Wie oben ausgeführt, lässt sich zumindest lokal eine gute Übereinstimmung zwischen morphologischen und genetischen Merkmalen finden. In einem nächsten Schritt untersuchten wir, ob dies auch regional so ist, d.h. eine genetische Bestimmung von Eichen dank genetischer Methoden auch über ein grösseres Gebiet und nicht nur für Einzelbestände möglich ist. Dazu bestimmten wir den genetischen Fingerabdruck von jeweils 32 Eichen aus zehn Beständen (Abb. 5).

Neben dem gemischten Stiel-/Traubeneichen-Bestand von Büren a.A. berücksichtigten wir weitere Bestände dieser beiden Arten sowie solche der Flaumeiche (Q. pubescens). Unabhängig von der vorhergehenden Artbestimmung (Blattmorphologie) und der Herkunft teilten wir die Bäume aufgrund ihrer Genotypen in drei Gruppen auf - Stiel-, Trauben-, und Flaumeichen. Um die Einteilung anhand der Bürener Eichen zu überprüfen, fassten wir sämtliche genetisch als Stiel- bzw. Traubeneichen identifizierten Individuen zu je einer "Gruppe" zusammen, wobei wir die Bürener Bäume vorerst nicht berücksichtigten. Wir nahmen auf die geographische Herkunft der Individuen keine Rücksicht, sondern gruppierten ausschliesslich aufgrund der genetischen Zusammengehörigkeit, bildeten also zwei künstliche, synthetische Genpools. Nun konnten wir die Bürener Individuen diesen beiden Genpools zuordnen - und fanden eine fast hundertprozentige Übereinstimmung mit der vorherigen Arteinteilung (Abb. 6)!

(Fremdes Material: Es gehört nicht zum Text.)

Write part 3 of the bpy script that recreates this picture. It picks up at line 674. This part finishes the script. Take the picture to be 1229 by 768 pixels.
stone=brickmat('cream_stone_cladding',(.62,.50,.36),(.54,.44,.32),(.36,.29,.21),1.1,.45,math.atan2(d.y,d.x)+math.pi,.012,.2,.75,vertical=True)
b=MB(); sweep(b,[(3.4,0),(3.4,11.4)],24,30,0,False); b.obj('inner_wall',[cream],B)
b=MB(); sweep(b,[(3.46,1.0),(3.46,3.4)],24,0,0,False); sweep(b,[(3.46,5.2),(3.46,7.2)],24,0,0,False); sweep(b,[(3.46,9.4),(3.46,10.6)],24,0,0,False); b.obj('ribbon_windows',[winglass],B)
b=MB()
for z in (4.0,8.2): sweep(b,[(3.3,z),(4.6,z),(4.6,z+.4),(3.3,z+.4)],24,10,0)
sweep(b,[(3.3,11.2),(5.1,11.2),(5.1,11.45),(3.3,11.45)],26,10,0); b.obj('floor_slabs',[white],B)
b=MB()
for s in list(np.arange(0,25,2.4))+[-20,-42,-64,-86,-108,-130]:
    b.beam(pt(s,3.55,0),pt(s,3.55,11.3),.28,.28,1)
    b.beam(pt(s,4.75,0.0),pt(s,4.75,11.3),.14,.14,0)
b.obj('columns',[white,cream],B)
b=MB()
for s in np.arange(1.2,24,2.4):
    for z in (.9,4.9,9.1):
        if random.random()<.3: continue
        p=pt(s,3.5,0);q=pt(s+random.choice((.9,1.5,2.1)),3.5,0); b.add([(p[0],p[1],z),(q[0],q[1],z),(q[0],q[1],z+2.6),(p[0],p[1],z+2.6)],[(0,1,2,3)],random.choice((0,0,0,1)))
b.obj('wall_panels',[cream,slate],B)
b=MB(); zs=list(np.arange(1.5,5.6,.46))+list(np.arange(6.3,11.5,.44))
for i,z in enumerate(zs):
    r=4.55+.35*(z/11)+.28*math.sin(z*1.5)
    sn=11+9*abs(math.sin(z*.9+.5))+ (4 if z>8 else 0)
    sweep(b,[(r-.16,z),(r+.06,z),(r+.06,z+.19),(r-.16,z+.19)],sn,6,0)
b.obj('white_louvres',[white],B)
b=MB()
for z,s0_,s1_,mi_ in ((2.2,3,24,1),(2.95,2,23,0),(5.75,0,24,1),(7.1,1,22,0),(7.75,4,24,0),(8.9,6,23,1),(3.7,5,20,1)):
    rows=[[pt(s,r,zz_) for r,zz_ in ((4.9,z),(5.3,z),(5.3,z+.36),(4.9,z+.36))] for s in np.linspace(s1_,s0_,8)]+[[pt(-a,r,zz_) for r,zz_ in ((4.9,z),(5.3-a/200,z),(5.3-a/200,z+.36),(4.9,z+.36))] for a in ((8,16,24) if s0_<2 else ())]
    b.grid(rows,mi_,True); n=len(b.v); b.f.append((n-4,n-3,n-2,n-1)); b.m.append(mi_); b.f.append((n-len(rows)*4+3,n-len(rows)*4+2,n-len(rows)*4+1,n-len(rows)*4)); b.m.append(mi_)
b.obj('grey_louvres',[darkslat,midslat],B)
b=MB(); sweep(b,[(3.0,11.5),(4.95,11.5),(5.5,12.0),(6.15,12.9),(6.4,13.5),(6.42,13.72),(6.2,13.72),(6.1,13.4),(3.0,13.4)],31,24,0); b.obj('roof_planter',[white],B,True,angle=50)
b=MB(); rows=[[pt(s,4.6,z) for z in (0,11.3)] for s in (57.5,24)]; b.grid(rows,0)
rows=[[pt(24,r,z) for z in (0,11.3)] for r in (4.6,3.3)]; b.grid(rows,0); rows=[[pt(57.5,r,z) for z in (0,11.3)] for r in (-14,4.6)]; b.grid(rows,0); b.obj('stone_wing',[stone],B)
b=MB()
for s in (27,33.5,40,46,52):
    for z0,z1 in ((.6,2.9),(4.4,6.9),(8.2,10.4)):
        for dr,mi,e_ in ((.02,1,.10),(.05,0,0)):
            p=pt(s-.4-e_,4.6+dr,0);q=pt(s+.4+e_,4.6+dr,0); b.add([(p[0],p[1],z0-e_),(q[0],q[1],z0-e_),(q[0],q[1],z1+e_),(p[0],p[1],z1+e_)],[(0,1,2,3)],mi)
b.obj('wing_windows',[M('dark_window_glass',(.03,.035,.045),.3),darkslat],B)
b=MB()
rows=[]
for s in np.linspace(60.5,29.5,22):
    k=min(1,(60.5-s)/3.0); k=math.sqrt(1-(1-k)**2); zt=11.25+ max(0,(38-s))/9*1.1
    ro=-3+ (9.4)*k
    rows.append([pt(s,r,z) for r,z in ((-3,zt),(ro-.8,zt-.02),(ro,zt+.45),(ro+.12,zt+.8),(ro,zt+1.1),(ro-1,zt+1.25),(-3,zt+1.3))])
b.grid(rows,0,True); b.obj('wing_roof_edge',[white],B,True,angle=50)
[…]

Es scheint also, dass dieser Ansatz für die Artbestimmung zumindest bei Stiel- und Traubeneichen auch regional möglich ist. Die Flaumeiche müsste in dieser Hinsicht noch überprüft werden, dazu fehlen uns aber zurzeit die entsprechenden morphologischen Daten.

Bedeutung für die Forstpraxis

Diese Untersuchungen deuten darauf hin, dass Eichen-Pollen sehr weit in der Landschaft verteilt wird und erfolgreich weibliche Blüten bestäuben kann, auch über die Artgrenze hinweg. Wir nehmen jedoch an, dass Hybriden während des Aufwachsens herausselektioniert werden, so dass sich sogar bei Saatgut aus einem gemischten Bestand die standörtlich am besten angepassten Jungeichen langfristig durchsetzen, und dies dürften weitgehend "artreine" Individuen sein. Wir sind deshalb der Ansicht, dass bei der Saatgut-Ernte weniger die Artreinheit oder Isolation eines Bestands wichtig ist. Vielmehr sollte man darauf achten, Eicheln von vielen Mutterbäumen zu sammeln, um die in einem Bestand vorhandene genetische Vielfalt im Saatgut gut zu repräsentieren. Entsprechend sollten grosse Eichenbestände für die Ernte ausgewählt werden, damit der Einfluss von externen Pollen gering bleibt.

Erfolg versprechend könnte demnach die Strategie sein, Eicheln aus Beständen zu sammeln, die untereinander ein möglichst breites Spektrum an Standorteigenschaften abdecken. Falls keine Naturverjüngung möglich ist, könnte somit bei der Aufforstung eines bestimmten Standorts Saatgut aus demjenigen Samenerntebestand verwendet werden, der ökologisch möglichst ähnlich ist. So lässt sich vermeiden, dass Traubeneichen-Jungpflanzen auf zu feuchten Standorten angepflanzt werden bzw. Stieleichen auf Kuppenlagen unter Trockenheit zu leiden haben. Nach dem Aussäen oder Auspflanzen artreine Eichen aufwachsen zu sehen, sollte dann eine Leichtigkeit sein.